The Defensive Impact of Brittney Sykes and Natasha Cloud

With just a few games left in the 2023 WNBA regular season, it’s time to start thinking about individual accolades and postseason awards. On the defensive end of the court, Washington Mystics guards Brittney Sykes and Natasha Cloud have proven themselves worthy of the highest honors this season.

Both Sykes and Cloud are a huge part of the Mystics offense this season. Sykes has played and started in all 35 games and is second on the team in scoring at 15.5 points per game on 43.7 percent shooting from the field and 35.7 percent shooting from deep. Cloud is scoring 12.7 points while dishing out a team-high 5.9 assists per game. Still, defense is their calling card.

Sykes and Cloud have been known as top defenders over the course of their respective careers, they’ve both taken things to a new level this season, forming one of the top defensive backcourts in the WNBA.

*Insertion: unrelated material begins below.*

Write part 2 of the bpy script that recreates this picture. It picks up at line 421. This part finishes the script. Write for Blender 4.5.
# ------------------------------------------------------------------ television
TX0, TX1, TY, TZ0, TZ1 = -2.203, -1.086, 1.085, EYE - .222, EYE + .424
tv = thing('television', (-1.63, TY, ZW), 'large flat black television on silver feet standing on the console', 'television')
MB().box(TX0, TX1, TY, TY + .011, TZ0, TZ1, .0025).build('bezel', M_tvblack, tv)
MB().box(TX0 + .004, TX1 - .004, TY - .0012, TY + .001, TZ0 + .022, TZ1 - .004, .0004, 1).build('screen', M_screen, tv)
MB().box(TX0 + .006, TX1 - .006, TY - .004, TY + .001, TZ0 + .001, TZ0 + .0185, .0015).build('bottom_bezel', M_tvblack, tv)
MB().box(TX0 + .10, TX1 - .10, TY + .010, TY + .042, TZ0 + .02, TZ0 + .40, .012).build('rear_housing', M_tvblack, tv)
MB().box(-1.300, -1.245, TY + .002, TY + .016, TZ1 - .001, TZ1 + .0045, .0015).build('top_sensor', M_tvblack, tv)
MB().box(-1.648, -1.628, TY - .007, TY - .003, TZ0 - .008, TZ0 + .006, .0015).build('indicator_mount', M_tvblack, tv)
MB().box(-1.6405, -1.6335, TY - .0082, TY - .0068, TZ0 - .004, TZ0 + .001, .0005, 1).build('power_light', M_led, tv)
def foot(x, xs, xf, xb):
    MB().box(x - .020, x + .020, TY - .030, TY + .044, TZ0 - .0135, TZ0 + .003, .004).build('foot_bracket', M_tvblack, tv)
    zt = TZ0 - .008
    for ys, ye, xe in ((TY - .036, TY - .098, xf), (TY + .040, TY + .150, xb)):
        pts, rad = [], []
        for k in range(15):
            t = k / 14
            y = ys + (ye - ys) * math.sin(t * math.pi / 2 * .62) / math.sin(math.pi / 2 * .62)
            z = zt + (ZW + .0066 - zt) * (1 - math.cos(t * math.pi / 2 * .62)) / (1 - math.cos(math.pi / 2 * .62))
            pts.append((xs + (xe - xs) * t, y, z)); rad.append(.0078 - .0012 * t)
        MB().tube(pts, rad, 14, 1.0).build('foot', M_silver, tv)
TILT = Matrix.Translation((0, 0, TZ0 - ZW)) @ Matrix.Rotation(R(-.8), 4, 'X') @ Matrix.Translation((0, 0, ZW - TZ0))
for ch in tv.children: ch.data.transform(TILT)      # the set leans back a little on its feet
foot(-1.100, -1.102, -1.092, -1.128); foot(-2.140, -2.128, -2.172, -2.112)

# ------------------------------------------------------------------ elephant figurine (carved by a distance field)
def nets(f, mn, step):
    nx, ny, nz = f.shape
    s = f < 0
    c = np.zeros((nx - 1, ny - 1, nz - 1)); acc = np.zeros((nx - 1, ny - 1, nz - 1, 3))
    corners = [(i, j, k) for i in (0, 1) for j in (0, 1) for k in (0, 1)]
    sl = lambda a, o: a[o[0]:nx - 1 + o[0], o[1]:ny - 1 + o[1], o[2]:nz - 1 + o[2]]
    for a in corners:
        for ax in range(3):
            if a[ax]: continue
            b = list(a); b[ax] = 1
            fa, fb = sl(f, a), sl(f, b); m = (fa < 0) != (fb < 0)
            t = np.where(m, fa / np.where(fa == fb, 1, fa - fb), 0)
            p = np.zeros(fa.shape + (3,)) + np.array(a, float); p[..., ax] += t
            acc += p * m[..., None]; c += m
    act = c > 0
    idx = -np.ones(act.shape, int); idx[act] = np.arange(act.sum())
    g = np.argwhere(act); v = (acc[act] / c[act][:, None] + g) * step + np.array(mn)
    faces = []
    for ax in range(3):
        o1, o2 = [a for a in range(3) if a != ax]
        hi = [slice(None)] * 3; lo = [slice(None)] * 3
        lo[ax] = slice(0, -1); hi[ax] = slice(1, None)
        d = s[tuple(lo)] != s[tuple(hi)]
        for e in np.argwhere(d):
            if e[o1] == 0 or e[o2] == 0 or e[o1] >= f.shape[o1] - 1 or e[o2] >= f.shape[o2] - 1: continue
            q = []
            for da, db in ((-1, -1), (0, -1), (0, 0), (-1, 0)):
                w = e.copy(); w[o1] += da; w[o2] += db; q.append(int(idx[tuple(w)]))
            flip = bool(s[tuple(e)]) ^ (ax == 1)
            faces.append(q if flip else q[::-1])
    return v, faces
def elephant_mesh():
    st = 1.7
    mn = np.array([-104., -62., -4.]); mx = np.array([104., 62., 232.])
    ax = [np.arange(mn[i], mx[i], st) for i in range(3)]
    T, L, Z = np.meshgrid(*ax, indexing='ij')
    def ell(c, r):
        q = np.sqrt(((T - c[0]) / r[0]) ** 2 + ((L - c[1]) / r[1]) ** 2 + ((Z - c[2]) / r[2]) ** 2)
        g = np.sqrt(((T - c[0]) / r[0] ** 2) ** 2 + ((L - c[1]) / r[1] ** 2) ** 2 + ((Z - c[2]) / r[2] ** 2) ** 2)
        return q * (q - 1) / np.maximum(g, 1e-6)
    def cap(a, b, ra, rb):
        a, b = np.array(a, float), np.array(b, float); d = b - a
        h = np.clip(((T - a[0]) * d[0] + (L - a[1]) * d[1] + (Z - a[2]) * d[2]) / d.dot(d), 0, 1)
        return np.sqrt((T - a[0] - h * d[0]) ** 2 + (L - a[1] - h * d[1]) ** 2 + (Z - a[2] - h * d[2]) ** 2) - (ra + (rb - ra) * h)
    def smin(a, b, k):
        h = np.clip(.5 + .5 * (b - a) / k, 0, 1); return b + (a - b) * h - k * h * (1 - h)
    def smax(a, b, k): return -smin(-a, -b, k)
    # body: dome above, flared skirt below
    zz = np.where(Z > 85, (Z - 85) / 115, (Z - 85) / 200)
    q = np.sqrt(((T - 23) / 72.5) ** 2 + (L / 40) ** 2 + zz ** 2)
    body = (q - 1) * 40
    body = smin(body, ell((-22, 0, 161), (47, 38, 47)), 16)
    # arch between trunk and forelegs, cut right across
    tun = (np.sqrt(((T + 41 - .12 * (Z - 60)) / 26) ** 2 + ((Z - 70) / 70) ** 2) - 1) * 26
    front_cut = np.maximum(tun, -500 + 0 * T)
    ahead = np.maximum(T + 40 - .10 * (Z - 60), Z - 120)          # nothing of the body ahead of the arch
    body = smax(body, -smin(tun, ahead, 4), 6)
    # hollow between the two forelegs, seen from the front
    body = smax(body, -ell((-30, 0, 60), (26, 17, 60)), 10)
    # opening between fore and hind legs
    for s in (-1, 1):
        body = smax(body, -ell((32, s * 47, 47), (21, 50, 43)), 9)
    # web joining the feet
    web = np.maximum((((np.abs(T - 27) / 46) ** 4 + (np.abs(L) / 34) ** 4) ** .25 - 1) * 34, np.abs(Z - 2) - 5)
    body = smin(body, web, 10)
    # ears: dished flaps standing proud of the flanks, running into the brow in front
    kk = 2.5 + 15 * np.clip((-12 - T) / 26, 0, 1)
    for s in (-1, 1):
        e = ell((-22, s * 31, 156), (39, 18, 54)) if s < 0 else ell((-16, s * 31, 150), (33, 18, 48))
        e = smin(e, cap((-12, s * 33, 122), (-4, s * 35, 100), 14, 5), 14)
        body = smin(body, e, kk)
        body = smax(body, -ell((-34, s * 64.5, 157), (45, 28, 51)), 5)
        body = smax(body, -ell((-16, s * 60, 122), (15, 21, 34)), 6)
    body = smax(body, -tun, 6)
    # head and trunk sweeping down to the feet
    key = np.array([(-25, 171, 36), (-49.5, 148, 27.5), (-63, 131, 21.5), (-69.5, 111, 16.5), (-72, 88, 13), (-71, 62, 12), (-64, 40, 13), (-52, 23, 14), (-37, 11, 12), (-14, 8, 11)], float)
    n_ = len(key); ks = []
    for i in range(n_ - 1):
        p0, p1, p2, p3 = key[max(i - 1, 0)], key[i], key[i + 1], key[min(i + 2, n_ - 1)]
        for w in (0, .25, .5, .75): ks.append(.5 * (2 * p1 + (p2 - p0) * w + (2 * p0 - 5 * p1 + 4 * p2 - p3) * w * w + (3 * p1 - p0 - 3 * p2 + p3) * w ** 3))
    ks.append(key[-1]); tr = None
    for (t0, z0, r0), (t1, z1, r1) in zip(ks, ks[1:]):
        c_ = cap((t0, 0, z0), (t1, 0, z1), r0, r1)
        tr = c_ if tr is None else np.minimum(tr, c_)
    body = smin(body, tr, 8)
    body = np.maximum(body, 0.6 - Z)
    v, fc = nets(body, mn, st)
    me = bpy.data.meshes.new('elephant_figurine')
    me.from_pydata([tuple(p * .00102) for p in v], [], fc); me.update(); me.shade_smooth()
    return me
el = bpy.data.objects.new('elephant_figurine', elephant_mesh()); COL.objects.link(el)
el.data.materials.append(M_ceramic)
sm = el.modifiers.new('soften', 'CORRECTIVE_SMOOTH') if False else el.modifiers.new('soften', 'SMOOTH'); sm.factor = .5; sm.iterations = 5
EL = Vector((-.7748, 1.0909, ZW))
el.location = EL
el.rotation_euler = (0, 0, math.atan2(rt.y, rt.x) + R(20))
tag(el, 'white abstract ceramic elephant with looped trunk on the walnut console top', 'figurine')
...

The Mystics have gone through their ups and downs on the defensive side of the ball, but they remain one of the five best defensive ball clubs in the league. Sykes’ consistency and versatility are a huge reason why the Mystics have been able to withstand injuries and tough stretches and still remain a top-five defensive team, holding a 100.9 defensive rating.

“She’s just playing with a lot of confidence,” said Myisha Hines-Allen of Sykes. “She came in this season with a lot of confidence, and that’s what we needed, especially with people down, too. She’s definitely stepped up.”

Whether on the ball or off the ball, applying pressure at halfcourt, disrupting passing lanes, blowing up ball screens, and never taking a possession off are some of the key aspects of Sykes’ defensive game. To put it simply, she’s a pest. And Cloud is no pushover, either. Her Energizer-Bunny-like approach to the game makes her incredibly hard to get around.

At 2.2 steals per game, Sykes is first in the WNBA in takeaways this season (she’s also first in steals per 100 possessions among those who have played five or more games). You don’t lead the league in steals by taking plays off.

“She’s a ball hawk,” said Mystics head coach Eric Thibault about Sykes. “She gets her hands on everything.”

While steals are an easy metric to look at when evaluating individual defense, there are a ton of other numbers that support Sykes’ candidacy for Defensive Player of the Year and a spot on the First Team All-Defense. Her defensive prowess goes far beyond just collecting steals.

Defensive possessions don’t turn into offensive possessions until the rebound is secured. Among all guards who average 25+ minutes per game, Sykes is fifth in defensive rebounding rate at 13.4 percent (three out of the four players ahead of her are all at least two inches taller than Sykes).

For team success, look no further than the on/off stats when Sykes is on the court. The Mystics have a 78.3 defensive rebounding percentage when Sykes is on the court, compared to a 75.4 defensive rebounding percentage when she’s off the court. They have a 10.7 steal percentage with Sykes on the court, compared to an 8.1 steal percentage with her off the court. And opponents have a 103.1 offensive rating when Sykes is on the court, compared to a 105.3 offensive rating when she’s off the court.

As for Cloud, she’s the vocal leader of the squad, making sure everything is humming on both ends of the court. The Mystics wouldn’t be able to withstand injury-riddled stretches and lineup changes without Cloud’s leadership and energy. She was a member of the 2022 WNBA All-Defensive First Team, and with her success this season, she’s earned the right to be on that team again.

“I think we have two very clear First Team All-Defensive candidates in [Cloud] and [Sykes],” said Thibault in mid-August.

Sykes isn’t only on pace to be selected to the WNBA All-Defensive First Team for the second time in her career, but is a serious candidate for the league’s top defensive honor: The Defensive Player of the Year Award.